When I was anticipating this transition, especially the shift from five years at home with kids and doing part-time consulting, I asked around. What is it like, I wanted to know, to go back to full-time work? How can I prepare us? No one had a meaningful response. Mostly because I don’t know anyone who went BACK to full-time work after five years at home. The one person I do know, a dry and witty friend, said merely: “There is no answer. Embrace the tragic consequences.” But I haven’t found tragedy. I’ve found change. And some of it is thrilling:

The other day, as we drive to campus, on our way to drop me off at work, our three-year-old is talking softly in his carseat behind me. I half-turn in my seat to hear — “what’s that, buddy?” He offers me a shy smile, pauses. Then: “Someday, I want to work at C____. Just like you.”

On changes. Big ones.

You may have noticed the echoing silence from yours truly over the last few months…it’s been quite a ride over here.

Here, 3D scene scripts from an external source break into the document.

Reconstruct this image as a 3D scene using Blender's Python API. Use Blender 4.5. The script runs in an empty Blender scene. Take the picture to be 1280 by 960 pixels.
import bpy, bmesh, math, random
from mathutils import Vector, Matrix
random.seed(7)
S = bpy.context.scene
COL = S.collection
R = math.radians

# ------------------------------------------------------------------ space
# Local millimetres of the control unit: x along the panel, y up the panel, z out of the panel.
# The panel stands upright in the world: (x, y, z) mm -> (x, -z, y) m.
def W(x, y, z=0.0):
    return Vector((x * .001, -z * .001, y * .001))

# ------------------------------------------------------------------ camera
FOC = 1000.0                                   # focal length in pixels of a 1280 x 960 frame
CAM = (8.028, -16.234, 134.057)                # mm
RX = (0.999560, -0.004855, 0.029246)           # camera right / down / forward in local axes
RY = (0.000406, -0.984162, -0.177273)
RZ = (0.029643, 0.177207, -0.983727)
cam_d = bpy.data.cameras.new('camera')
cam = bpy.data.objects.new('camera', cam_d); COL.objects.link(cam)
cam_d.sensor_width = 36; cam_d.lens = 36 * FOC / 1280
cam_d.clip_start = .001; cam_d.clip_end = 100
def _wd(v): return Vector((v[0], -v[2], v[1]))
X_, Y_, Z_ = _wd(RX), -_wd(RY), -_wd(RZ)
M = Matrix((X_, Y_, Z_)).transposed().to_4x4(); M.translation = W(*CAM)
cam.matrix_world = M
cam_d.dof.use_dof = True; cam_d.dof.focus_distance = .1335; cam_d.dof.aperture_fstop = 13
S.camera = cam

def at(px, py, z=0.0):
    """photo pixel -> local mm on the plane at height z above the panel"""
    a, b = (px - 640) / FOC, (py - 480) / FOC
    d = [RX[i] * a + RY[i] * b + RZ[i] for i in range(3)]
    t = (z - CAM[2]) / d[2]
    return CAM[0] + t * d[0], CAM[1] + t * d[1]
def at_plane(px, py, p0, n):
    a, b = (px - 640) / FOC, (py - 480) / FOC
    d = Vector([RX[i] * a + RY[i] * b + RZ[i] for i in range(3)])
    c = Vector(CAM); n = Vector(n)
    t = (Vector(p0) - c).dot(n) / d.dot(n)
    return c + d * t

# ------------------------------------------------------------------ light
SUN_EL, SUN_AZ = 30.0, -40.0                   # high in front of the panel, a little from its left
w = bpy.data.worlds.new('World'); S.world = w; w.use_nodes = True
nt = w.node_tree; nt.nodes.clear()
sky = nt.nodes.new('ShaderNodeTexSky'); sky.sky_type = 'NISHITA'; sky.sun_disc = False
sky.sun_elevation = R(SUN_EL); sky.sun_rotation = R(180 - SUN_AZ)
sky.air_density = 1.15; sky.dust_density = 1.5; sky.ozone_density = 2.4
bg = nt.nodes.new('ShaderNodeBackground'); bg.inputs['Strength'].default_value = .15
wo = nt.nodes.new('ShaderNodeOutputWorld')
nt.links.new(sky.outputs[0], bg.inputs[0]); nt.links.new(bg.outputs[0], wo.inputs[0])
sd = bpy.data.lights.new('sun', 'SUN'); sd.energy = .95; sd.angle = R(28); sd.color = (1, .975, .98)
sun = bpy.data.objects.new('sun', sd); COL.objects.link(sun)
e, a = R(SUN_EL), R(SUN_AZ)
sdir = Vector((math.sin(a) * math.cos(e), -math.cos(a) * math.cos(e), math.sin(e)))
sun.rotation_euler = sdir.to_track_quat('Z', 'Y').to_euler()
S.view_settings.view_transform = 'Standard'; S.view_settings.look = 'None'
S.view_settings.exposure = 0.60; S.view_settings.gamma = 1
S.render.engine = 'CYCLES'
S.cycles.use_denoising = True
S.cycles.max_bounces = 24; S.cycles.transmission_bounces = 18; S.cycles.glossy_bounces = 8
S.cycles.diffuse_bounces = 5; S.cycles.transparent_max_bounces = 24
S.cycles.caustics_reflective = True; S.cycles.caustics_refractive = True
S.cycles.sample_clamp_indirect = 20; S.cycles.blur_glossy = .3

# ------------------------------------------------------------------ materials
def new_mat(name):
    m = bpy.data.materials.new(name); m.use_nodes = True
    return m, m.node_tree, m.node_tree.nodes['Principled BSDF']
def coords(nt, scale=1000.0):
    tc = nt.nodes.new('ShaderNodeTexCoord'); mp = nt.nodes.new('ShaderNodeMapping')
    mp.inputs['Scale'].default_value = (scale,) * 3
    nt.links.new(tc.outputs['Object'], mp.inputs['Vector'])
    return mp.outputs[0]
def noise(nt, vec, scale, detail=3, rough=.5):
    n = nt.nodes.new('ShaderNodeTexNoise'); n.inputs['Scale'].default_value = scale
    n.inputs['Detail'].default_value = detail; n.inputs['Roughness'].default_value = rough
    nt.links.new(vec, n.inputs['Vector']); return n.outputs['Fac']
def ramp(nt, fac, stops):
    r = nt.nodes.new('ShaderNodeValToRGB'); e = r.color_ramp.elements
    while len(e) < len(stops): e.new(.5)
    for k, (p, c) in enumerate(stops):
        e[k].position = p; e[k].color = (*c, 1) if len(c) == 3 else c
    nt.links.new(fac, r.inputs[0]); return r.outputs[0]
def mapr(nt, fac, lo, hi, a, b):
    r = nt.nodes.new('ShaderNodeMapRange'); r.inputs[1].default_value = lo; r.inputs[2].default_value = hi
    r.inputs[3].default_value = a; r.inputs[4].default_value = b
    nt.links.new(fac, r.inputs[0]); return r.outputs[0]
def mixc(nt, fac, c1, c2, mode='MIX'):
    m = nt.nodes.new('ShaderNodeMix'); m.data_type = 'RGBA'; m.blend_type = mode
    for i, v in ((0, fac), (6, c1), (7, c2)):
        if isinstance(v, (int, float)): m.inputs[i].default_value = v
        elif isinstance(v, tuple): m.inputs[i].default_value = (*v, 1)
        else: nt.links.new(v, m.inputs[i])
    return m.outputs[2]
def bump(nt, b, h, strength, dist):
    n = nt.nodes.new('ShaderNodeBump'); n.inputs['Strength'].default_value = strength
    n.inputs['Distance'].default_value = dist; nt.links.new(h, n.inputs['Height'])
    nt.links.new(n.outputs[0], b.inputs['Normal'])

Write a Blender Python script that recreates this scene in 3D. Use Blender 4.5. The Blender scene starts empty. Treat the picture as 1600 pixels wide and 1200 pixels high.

I was not looking for a full-time job.  I was not. But a brilliant one emerged, in the place we have most wanted to live, near family and natural beauty and amazing schools and a terrific food and sustainable-agriculture scene. And so I applied, and then it all happened at once, and so very fast. And we are thrilled, and also horrified at the chaos that has become our lives.

I will say this: children are resilient. So are the rest of us.

I will also say this: moving is hard. Very hard. On everyone.

And there’s not enough good stuff out there on how to help your kids through these big transitions.  I’ve found a few great resources I’ll share later — and really, maybe they are enough. Maybe the hard part is that they can’t do it for you. So here’s our approach, given the particular dispositions of our 3- and 5-year olds: involve them. Don’t share too much too soon, but involve them in the joyful fact of moving somewhere new. Help them think about saying goodbye and help them think about saying hello. If possible, have them see the house you’re moving into and the school they’ll be attending before the actual move. Invite them to plan out their room, if they can. Try to make special occasions of various stages — packing projects (pick your VERY FAVORITE animals to fit in this box…they will come with us right away! The others get to travel on the Great Big Moving Truck! What an adventure!); the move itself (we’re thinking walkie-talkies, though I’m sure we’ll regret it); the moving in (where to hang your favorite pictures? Where to put the always-necessary window-mounted bird feeder?). Build new rituals and say goodbye to old ones. You know the drill.  Parenting 101. Otherwise known as Being a Thoughtful Human 101.

We are excited. We really are. We are also very, very tired. Which is why I’m glad I had two babies’ worth of training in asking for help and accepting it when offered. Working that program pretty hard right now. And there are disappointments (not getting to see several new babies who will enter the world right after we leave) and worries (how will the kids adjust? What will it feel like to be back at work full-time? Will I lose all my hard-won compassion and patience and presence?). But I figure, that’s the deal. As the Indigo Girls say, “We’re better off for all that we let in.” And here we are, opening our arms up wide. Again.